Long Before Trump, We Were Obsessed With Presidential Hair

Back in the day, getting a lock of a president’s hair was cool, not creepy.

By Becky Little
Published 20 Feb 2018, 08:37 GMT
A lock of George Washington’s on display in Philadelphia. Both during and after his presidency, people ...
A lock of George Washington’s on display in Philadelphia. Both during and after his presidency, people were crazy for his mane.
Photograph by Rosamond Purcell, Academy of Natural Sciences of Drexel University

Americans have been curious about Donald Trump’s hair for a long time, and that curiosity has only increased since his election. But the fact is that Americans have had a thing for commander-in-chief coiffes ever since George Washington came on the scene, and the recent discovery of yet another lock of the first president’s hair still makes national headlines.

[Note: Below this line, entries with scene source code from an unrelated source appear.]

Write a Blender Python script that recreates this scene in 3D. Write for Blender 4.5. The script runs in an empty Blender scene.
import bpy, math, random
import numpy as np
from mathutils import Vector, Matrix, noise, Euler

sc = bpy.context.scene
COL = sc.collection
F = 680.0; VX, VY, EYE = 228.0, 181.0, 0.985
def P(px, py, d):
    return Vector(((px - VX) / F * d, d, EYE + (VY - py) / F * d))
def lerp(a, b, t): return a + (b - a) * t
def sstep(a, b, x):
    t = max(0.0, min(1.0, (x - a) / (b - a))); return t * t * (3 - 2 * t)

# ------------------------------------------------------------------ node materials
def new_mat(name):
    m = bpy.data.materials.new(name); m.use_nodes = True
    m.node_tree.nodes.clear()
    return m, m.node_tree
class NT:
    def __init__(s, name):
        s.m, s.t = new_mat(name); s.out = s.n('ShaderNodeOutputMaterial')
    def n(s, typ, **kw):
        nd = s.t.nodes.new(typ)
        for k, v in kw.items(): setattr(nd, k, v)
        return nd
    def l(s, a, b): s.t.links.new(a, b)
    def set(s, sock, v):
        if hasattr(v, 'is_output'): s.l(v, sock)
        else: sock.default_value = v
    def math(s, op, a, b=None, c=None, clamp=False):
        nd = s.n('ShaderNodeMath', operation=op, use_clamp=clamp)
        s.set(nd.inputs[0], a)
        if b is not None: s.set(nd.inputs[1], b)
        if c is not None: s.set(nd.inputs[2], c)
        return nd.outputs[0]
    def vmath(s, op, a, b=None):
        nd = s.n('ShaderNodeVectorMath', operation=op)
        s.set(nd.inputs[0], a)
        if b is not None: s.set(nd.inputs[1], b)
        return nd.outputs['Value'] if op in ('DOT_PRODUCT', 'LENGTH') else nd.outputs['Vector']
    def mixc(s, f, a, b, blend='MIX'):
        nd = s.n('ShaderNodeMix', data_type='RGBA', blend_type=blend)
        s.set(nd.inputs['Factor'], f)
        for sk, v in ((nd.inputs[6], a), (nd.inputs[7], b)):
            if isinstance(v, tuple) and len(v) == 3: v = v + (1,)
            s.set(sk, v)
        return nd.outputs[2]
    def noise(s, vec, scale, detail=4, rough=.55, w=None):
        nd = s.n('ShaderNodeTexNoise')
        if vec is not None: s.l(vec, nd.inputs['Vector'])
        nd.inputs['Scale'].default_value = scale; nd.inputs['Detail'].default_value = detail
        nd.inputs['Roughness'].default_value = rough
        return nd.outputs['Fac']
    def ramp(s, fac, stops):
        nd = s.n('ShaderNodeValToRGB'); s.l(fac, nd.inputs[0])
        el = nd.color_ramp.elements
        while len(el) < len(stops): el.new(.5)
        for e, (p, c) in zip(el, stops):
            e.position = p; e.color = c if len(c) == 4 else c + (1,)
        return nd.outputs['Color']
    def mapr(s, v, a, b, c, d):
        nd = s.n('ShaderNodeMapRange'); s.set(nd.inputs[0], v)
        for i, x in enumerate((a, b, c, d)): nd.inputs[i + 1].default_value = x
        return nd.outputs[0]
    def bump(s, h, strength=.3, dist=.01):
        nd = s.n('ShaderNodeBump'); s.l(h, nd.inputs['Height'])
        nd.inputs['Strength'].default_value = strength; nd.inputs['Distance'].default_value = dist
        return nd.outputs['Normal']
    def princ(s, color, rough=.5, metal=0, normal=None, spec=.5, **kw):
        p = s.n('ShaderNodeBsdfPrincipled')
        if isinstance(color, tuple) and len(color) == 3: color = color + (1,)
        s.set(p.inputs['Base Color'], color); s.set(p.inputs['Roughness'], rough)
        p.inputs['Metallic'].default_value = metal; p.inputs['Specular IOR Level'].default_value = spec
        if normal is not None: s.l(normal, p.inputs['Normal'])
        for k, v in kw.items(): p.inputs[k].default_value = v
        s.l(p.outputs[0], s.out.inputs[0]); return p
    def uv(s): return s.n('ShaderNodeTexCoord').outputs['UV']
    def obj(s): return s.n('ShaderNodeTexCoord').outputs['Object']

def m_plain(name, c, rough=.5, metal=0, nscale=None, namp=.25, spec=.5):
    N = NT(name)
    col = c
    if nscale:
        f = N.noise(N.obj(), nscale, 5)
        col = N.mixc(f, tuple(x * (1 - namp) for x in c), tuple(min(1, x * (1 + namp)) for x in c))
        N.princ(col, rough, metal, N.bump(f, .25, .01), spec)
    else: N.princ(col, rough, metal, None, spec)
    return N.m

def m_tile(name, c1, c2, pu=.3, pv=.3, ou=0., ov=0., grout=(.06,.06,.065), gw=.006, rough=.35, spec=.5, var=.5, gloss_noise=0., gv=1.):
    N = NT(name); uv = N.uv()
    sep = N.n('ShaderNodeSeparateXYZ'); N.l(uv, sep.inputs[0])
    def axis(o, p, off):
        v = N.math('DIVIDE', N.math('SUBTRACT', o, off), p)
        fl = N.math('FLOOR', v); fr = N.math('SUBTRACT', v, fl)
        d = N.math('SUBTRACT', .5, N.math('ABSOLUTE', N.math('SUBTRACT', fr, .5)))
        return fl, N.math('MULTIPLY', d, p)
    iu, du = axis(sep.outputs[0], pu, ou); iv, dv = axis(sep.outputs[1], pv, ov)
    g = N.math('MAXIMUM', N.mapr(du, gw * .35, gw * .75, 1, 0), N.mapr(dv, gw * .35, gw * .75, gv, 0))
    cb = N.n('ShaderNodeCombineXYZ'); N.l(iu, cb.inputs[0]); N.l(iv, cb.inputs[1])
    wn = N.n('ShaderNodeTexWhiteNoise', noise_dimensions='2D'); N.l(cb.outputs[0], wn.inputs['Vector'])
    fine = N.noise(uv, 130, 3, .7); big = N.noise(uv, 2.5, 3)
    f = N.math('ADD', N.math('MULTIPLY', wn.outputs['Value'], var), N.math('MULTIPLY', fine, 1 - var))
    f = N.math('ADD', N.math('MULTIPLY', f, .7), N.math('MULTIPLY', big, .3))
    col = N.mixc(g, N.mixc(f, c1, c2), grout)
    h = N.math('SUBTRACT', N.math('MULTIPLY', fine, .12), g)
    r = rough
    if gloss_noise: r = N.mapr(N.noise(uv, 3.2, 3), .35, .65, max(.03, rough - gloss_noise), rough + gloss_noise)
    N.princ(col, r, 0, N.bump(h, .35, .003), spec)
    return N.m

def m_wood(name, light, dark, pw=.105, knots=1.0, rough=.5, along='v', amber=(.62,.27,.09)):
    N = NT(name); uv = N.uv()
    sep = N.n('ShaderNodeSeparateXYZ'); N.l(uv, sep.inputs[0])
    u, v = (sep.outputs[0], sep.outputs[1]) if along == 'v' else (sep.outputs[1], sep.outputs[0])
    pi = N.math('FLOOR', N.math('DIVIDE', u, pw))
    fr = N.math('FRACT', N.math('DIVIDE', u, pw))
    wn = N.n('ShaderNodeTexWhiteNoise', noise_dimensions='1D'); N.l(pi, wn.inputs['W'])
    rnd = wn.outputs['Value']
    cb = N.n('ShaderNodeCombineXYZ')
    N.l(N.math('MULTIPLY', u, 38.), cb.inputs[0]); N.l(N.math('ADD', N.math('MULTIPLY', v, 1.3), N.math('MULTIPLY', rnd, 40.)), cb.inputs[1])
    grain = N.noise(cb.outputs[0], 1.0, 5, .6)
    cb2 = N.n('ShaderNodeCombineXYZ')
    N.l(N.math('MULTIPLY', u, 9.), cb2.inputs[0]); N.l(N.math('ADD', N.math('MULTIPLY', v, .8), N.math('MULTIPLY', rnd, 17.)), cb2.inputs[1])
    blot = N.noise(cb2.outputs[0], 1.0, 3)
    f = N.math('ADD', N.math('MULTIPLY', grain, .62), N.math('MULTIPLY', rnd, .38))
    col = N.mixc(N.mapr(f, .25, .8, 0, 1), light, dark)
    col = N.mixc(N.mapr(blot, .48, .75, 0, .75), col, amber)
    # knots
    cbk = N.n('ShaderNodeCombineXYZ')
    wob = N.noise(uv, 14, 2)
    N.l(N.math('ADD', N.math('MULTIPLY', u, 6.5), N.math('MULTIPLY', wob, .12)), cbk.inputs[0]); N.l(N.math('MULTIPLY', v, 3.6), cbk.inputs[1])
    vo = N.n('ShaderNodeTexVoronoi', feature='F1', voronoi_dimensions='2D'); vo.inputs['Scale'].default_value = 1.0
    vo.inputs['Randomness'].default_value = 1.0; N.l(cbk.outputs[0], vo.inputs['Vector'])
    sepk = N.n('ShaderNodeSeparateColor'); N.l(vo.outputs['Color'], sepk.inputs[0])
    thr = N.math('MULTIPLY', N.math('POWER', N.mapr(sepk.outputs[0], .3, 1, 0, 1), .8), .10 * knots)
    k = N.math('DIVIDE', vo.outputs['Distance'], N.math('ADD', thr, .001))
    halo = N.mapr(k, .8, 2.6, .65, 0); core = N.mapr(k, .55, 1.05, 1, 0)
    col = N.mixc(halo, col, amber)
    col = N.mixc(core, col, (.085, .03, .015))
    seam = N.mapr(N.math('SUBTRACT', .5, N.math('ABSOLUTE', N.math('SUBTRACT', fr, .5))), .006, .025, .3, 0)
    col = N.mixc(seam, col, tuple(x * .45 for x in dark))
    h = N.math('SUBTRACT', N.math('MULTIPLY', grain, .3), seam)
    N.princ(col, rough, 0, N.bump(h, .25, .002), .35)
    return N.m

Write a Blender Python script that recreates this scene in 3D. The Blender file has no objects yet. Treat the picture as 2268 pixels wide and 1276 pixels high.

In the latest find at Union College library in Schenectady, New York, the six-inch strands were tucked inside an envelope left inside a 1793 almanac. The envelope identified the hair as Washington’s (unlike many of his contemporaries, Washington didn’t wear a wig; he grew his hair out and styled it), and also described how the lock had been passed down through generations—from Alexander Hamilton’s wife to their son James; and from James to his granddaughters.

This might sound a bit creepy to modern readers. Yet in the 18th and 19th centuries, hair was a common thing to exchange between family and friends, as well as a way to remember the dead. As a military hero and the first U.S. president, Washington’s hair was in high demand from his admirers—both during life and after death.

“Second only to his autographs, the most widely distributed relics of the first president are pieces of his hair,” writes historian Robert Peck in Antiques magazine. “These are found in such numbers that one wonders how our famously dentured patriarch was able to generate enough keratin to satisfy the seemingly insatiable demand.”

After then President Abraham Lincoln was shot, surgeons saved clippings of his hair as keepsakes.
Photograph by Photograph from Archive Photos, Getty Images

Many of these samples still survive, and about four dozen of them are stored at Washington’s Mount Vernon home and museum in Virginia, says Susan Schoelwer, the site’s senior curator. Some of these samples are just loose pieces of hair folded in paper. Others are framed or woven and set into brooches or rings. After all, hair jewelry was popular at the time.

Although Washington’s hair was probably the most widely distributed, presidential hair continued to be a sentimental souvenir throughout the 19th century. When Abraham Lincoln was shot, the operating surgeons saved pieces of his hair, including some surrounding the bullet wound, as a way to remember him.

In fact, Drexel University’s Academy of Natural Sciences in Philadelphia currently houses hair samples from the first 12 presidents, plus a clipping from one living president. All of the dead presidents’ clippings come from Peter Arrell Browne, a lawyer who gathered these and other hair samples in the 1800s to study the relationships between different races (this was a 19th-century preoccupation among educated white men).

How did Browne acquire the hair of the most powerful men in the country? He simply asked for it. Browne wrote directly to sitting presidents, retired presidents, and the families of dead presidents, says Peck, who is also a senior fellow at the academy.

This wasn’t quite as unusual a request as it seems today. For starters, Browne said he needed it for “scientific purposes.” But Browne’s request must also be understood in the context of the period. Back then, giving someone your hair was no big deal. And if you were a president, people often wanted yours as a souvenir.

“We have a letter from [Andrew] Jackson’s son saying [something like], ‘My father would be happy to send you his hair, but he just went to the barber, and it is rather short now, so if you can just wait for a fortnight we’ll send it to you,’” Peck says.

President Andrew Jackson created quite a stir with his luscious locks.
Photograph from Ap

It’s hard to imagine something like that happening today, and safe to assume that Americans won’t revive the trend of presidential hair souvenirs any time soon. Still, Peck is interested in expanding the Academy of Natural Sciences’ collection with samples of living presidents’ hair—including Trump’s.

“I spoke to George W. Bush about it at one point,” Peck says. “But he didn’t seem particularly interested.”

Back in 2016, Peck also invited Jimmy Carter, Bill Clinton, and Barack Obama to donate their hair to the academy’s collection when they travelled to Philadelphia for the Democratic National Convention. As the first black president, who famously let a young boy touch his hair so he could feel its similarity to his own, a sample of Obama’s hair would carry a special significance.

Peck hasn’t heard from Obama yet, but after the convention, Carter surprised Peck by sending him a small bag of his hair clippings. He also included a letter explaining why the enclosed strands were so tiny.

“Since returning home from the White House, I have kept it cut quite short, so these pieces are mostly less than one-half inches long,” Carter wrote. “I did not anticipate growing longer locks for display in a museum!”

An earlier version of this story ran on June 7, 2016, under the title “Beyond Trump—America’s Obsession With Presidential Hair.”